Stored data —
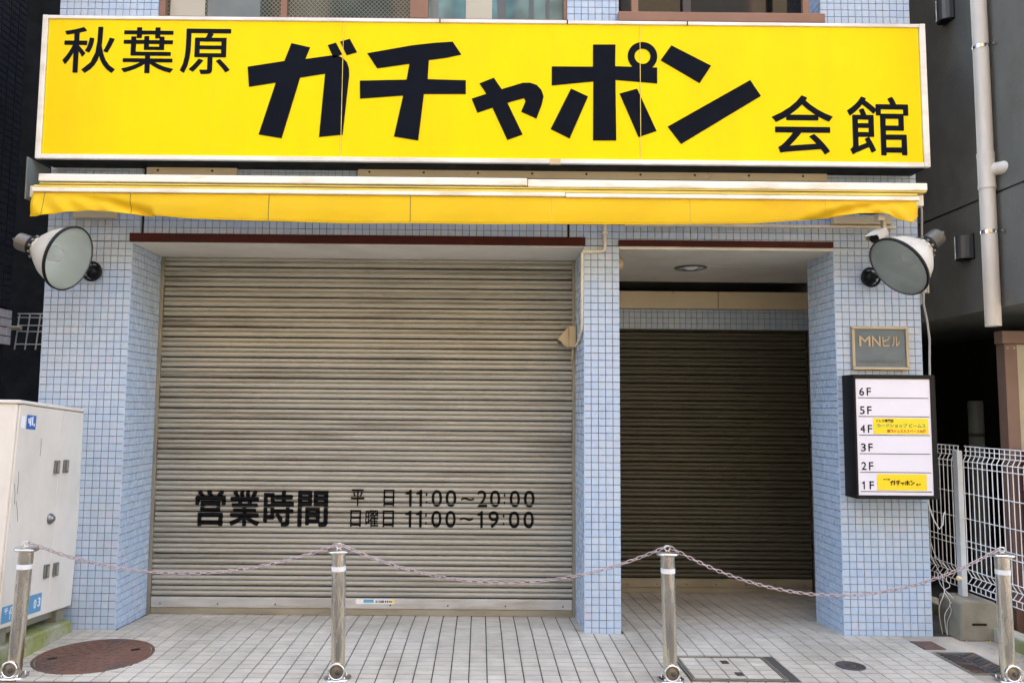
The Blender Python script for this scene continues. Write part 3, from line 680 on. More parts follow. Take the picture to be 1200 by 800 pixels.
# floodlights
CAMP = Vector((0, -CD, CH)); CR = co.matrix_world.to_3x3() @ Vector((1, 0, 0)); CU = co.matrix_world.to_3x3() @ Vector((0, 1, 0))
def floodlight(P, du, dv, mount, label, grp):
    P = Vector(P); a = (CAMP - P).normalized()
    lat = CR * du + CU * dv; lat = (lat - a * lat.dot(a)).normalized()
    n = (a * math.cos(R(53)) + lat * math.sin(R(53))).normalized()
    m = Matrix.Translation(P) @ axis_to(n)
    th = thing('floodlight', label, 'floodlight', mount, grp)
    sh = MB().lathe([(.206, .004), (.212, .0), (.212, -.012), (.204, -.016), (.188, -.06), (.160, -.12), (.115, -.18), (.07, -.215), (.058, -.225), (.058, -.25)], m, 40, False).build('shade', M['lampwhite'], th)
    MB().lathe([(.2065, .0055), (.2145, .003), (.2145, -.014), (.207, -.0165)], m, 40, False).build('rim', M['blackmetal'], sh)
    MB().lathe([(.2035, -.002), (.200, -.02), (.178, -.07), (.145, -.125), (.095, -.178), (.03, -.205), (0, -.206)], m, 40, False).build('reflector', M['reflector'], th)
    MB().lathe([(.0, -.06), (.026, -.063), (.050, -.085), (.056, -.115), (.044, -.15), (.022, -.18), (.02, -.2045)], m, 20, False).build('bulb', M['bulb'], th)
    MB().lathe([(0, .012), (.06, .0115), (.12, .009), (.17, .005), (.2045, .000)], m, 40, False).build('lens', M['lens'], th)
    nk = MB().lathe([(.07, -.212), (.075, -.22), (.075, -.232), (.05, -.236), (.046, -.258), (.062, -.260), (.062, -.268), (.04, -.270)], m, 24).build('neck', M['lampwhite'], th)
    for k in range(12):
        q = 2 * math.pi * k / 12
        MB().lathe([(.009, 0), (.009, .014), (0, .016)], m @ Matrix.Translation((.079 * math.cos(q), .079 * math.sin(q), -.242)), 6).build('flange_bolt', M['castgrey'], nk)
    prof = []
    for k in range(11): z = -.270 - k * .0098; prof += [(.058, z), (.058, z - .005), (.042, z - .0055), (.042, z - .0095)]
    hs = MB().lathe([(.0, -.269)] + prof + [(.04, -.380), (0, -.384)], m, 24).build('heat_sink', M['castgrey'], th)
    MB().lathe([(.010, -.38), (.009, -.428), (0, -.43)], m, 8).build('lead_gland', M['castgrey'], hs)
    # U shaped yoke from the wall mount to both sides of the neck
    wallp = Vector(mount) + Vector((0, -.07, 0)); bk = P - n * .262
    MB().tube([wallp, wallp + Vector((0, -.04, -.01)), wallp.lerp(bk, .55) + Vector((0, .03, -.05)), bk - n * .02 + Vector((0, .02, -.04)), bk], .013, 8).build('mounting_arm', M['blackmetal'], th)
    MB().lathe([(.066, -.244), (.070, -.25), (.070, -.275), (.066, -.28)], m, 24).build('arm_clamp', M['blackmetal'], th)
    mm = Matrix.Translation(mount) @ Matrix.Rotation(math.pi / 2, 4, 'X')
    MB().lathe([(.05, .0), (.05, .02), (.03, .03), (.028, .07), (0, .072)], mm, 20).build('mount_hub', M['blackmetal'], th)
    ring = MB(); ring.tube([Vector(mount) + Vector((.062 * math.cos(q * math.pi / 12), -.045, .062 * math.sin(q * math.pi / 12))) for q in range(25)], .009, 6); ring.build('mount_ring', M['blackmetal'], th)
    for q in range(8): MB().tube([Vector(mount) + Vector((.0, -.045, 0)), Vector(mount) + Vector((.058 * math.cos(q * math.pi / 4), -.045, .058 * math.sin(q * math.pi / 4)))], .004, 5).build('ring_spoke', M['blackmetal'], th)
    return th
floodlight((-2.663, -.40, 2.436), .94, -.33, (-2.690, 0, 2.415), 'white bell floodlight at the top of the left column beside the cabinet', 'floodlights on the columns')
floodlight((2.699, -.40, 2.432), -.79, -.61, (2.700, 0, 2.425), 'white bell floodlight on the right column below the awning end', 'floodlights on the columns')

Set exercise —
Quote each line of the listing exactly, but leave the pictures out.

Problem solution —
The Blender Python script for this scene continues. Write part 3, from line 680 on. More parts follow. Take the picture to be 1200 by 800 pixels.
# floodlights
CAMP = Vector((0, -CD, CH)); CR = co.matrix_world.to_3x3() @ Vector((1, 0, 0)); CU = co.matrix_world.to_3x3() @ Vector((0, 1, 0))
def floodlight(P, du, dv, mount, label, grp):
    P = Vector(P); a = (CAMP - P).normalized()
    lat = CR * du + CU * dv; lat = (lat - a * lat.dot(a)).normalized()
    n = (a * math.cos(R(53)) + lat * math.sin(R(53))).normalized()
    m = Matrix.Translation(P) @ axis_to(n)
    th = thing('floodlight', label, 'floodlight', mount, grp)
    sh = MB().lathe([(.206, .004), (.212, .0), (.212, -.012), (.204, -.016), (.188, -.06), (.160, -.12), (.115, -.18), (.07, -.215), (.058, -.225), (.058, -.25)], m, 40, False).build('shade', M['lampwhite'], th)
    MB().lathe([(.2065, .0055), (.2145, .003), (.2145, -.014), (.207, -.0165)], m, 40, False).build('rim', M['blackmetal'], sh)
    MB().lathe([(.2035, -.002), (.200, -.02), (.178, -.07), (.145, -.125), (.095, -.178), (.03, -.205), (0, -.206)], m, 40, False).build('reflector', M['reflector'], th)
    MB().lathe([(.0, -.06), (.026, -.063), (.050, -.085), (.056, -.115), (.044, -.15), (.022, -.18), (.02, -.2045)], m, 20, False).build('bulb', M['bulb'], th)
    MB().lathe([(0, .012), (.06, .0115), (.12, .009), (.17, .005), (.2045, .000)], m, 40, False).build('lens', M['lens'], th)
    nk = MB().lathe([(.07, -.212), (.075, -.22), (.075, -.232), (.05, -.236), (.046, -.258), (.062, -.260), (.062, -.268), (.04, -.270)], m, 24).build('neck', M['lampwhite'], th)
    for k in range(12):
        q = 2 * math.pi * k / 12
        MB().lathe([(.009, 0), (.009, .014), (0, .016)], m @ Matrix.Translation((.079 * math.cos(q), .079 * math.sin(q), -.242)), 6).build('flange_bolt', M['castgrey'], nk)
    prof = []
    for k in range(11): z = -.270 - k * .0098; prof += [(.058, z), (.058, z - .005), (.042, z - .0055), (.042, z - .0095)]
    hs = MB().lathe([(.0, -.269)] + prof + [(.04, -.380), (0, -.384)], m, 24).build('heat_sink', M['castgrey'], th)
    MB().lathe([(.010, -.38), (.009, -.428), (0, -.43)], m, 8).build('lead_gland', M['castgrey'], hs)
    # U shaped yoke from the wall mount to both sides of the neck
    wallp = Vector(mount) + Vector((0, -.07, 0)); bk = P - n * .262
    MB().tube([wallp, wallp + Vector((0, -.04, -.01)), wallp.lerp(bk, .55) + Vector((0, .03, -.05)), bk - n * .02 + Vector((0, .02, -.04)), bk], .013, 8).build('mounting_arm', M['blackmetal'], th)
    MB().lathe([(.066, -.244), (.070, -.25), (.070, -.275), (.066, -.28)], m, 24).build('arm_clamp', M['blackmetal'], th)
    mm = Matrix.Translation(mount) @ Matrix.Rotation(math.pi / 2, 4, 'X')
    MB().lathe([(.05, .0), (.05, .02), (.03, .03), (.028, .07), (0, .072)], mm, 20).build('mount_hub', M['blackmetal'], th)
    ring = MB(); ring.tube([Vector(mount) + Vector((.062 * math.cos(q * math.pi / 12), -.045, .062 * math.sin(q * math.pi / 12))) for q in range(25)], .009, 6); ring.build('mount_ring', M['blackmetal'], th)
    for q in range(8): MB().tube([Vector(mount) + Vector((.0, -.045, 0)), Vector(mount) + Vector((.058 * math.cos(q * math.pi / 4), -.045, .058 * math.sin(q * math.pi / 4)))], .004, 5).build('ring_spoke', M['blackmetal'], th)
    return th
floodlight((-2.663, -.40, 2.436), .94, -.33, (-2.690, 0, 2.415), 'white bell floodlight at the top of the left column beside the cabinet', 'floodlights on the columns')
floodlight((2.699, -.40, 2.432), -.79, -.61, (2.700, 0, 2.425), 'white bell floodlight on the right column below the awning end', 'floodlights on the columns')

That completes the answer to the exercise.